**Work to complete:**
Retype the data below without altering anything.

**Data segment:**
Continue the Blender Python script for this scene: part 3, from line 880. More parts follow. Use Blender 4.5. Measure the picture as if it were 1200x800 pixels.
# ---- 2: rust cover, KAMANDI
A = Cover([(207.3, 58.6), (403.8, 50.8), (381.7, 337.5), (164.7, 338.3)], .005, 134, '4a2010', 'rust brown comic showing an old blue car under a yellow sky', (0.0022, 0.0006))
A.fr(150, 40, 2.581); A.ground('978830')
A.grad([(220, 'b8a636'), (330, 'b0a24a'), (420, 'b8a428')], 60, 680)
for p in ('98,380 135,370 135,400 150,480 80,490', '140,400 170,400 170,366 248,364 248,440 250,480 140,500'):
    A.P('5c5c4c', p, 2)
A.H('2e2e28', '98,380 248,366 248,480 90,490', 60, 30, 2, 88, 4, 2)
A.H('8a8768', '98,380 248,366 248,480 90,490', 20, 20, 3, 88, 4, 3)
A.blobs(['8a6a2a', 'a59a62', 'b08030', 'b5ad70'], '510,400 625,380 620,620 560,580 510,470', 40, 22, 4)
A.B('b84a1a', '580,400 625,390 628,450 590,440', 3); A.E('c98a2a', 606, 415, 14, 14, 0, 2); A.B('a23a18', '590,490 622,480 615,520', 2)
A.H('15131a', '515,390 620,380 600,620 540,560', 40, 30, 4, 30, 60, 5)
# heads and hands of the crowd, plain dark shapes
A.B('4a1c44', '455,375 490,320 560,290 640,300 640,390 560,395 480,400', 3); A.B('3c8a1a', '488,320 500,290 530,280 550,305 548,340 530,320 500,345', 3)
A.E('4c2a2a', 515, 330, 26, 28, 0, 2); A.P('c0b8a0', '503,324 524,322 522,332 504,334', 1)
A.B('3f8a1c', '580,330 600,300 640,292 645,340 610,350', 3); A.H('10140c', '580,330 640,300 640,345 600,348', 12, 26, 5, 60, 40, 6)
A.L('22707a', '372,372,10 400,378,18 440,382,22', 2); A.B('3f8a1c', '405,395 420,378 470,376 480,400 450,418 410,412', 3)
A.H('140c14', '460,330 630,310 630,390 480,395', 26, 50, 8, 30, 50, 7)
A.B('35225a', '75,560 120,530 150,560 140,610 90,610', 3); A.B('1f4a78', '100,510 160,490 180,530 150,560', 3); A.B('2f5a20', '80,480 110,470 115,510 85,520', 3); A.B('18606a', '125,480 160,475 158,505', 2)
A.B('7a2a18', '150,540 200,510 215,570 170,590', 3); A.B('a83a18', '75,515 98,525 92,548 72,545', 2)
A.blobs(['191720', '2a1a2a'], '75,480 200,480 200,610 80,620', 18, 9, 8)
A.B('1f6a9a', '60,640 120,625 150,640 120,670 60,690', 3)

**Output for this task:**
Continue the Blender Python script for this scene: part 3, from line 880. More parts follow. Use Blender 4.5. Measure the picture as if it were 1200x800 pixels.
# ---- 2: rust cover, KAMANDI
A = Cover([(207.3, 58.6), (403.8, 50.8), (381.7, 337.5), (164.7, 338.3)], .005, 134, '4a2010', 'rust brown comic showing an old blue car under a yellow sky', (0.0022, 0.0006))
A.fr(150, 40, 2.581); A.ground('978830')
A.grad([(220, 'b8a636'), (330, 'b0a24a'), (420, 'b8a428')], 60, 680)
for p in ('98,380 135,370 135,400 150,480 80,490', '140,400 170,400 170,366 248,364 248,440 250,480 140,500'):
    A.P('5c5c4c', p, 2)
A.H('2e2e28', '98,380 248,366 248,480 90,490', 60, 30, 2, 88, 4, 2)
A.H('8a8768', '98,380 248,366 248,480 90,490', 20, 20, 3, 88, 4, 3)
A.blobs(['8a6a2a', 'a59a62', 'b08030', 'b5ad70'], '510,400 625,380 620,620 560,580 510,470', 40, 22, 4)
A.B('b84a1a', '580,400 625,390 628,450 590,440', 3); A.E('c98a2a', 606, 415, 14, 14, 0, 2); A.B('a23a18', '590,490 622,480 615,520', 2)
A.H('15131a', '515,390 620,380 600,620 540,560', 40, 30, 4, 30, 60, 5)
# heads and hands of the crowd, plain dark shapes
A.B('4a1c44', '455,375 490,320 560,290 640,300 640,390 560,395 480,400', 3); A.B('3c8a1a', '488,320 500,290 530,280 550,305 548,340 530,320 500,345', 3)
A.E('4c2a2a', 515, 330, 26, 28, 0, 2); A.P('c0b8a0', '503,324 524,322 522,332 504,334', 1)
A.B('3f8a1c', '580,330 600,300 640,292 645,340 610,350', 3); A.H('10140c', '580,330 640,300 640,345 600,348', 12, 26, 5, 60, 40, 6)
A.L('22707a', '372,372,10 400,378,18 440,382,22', 2); A.B('3f8a1c', '405,395 420,378 470,376 480,400 450,418 410,412', 3)
A.H('140c14', '460,330 630,310 630,390 480,395', 26, 50, 8, 30, 50, 7)
A.B('35225a', '75,560 120,530 150,560 140,610 90,610', 3); A.B('1f4a78', '100,510 160,490 180,530 150,560', 3); A.B('2f5a20', '80,480 110,470 115,510 85,520', 3); A.B('18606a', '125,480 160,475 158,505', 2)
A.B('7a2a18', '150,540 200,510 215,570 170,590', 3); A.B('a83a18', '75,515 98,525 92,548 72,545', 2)
A.blobs(['191720', '2a1a2a'], '75,480 200,480 200,610 80,620', 18, 9, 8)
A.B('1f6a9a', '60,640 120,625 150,640 120,670 60,690', 3)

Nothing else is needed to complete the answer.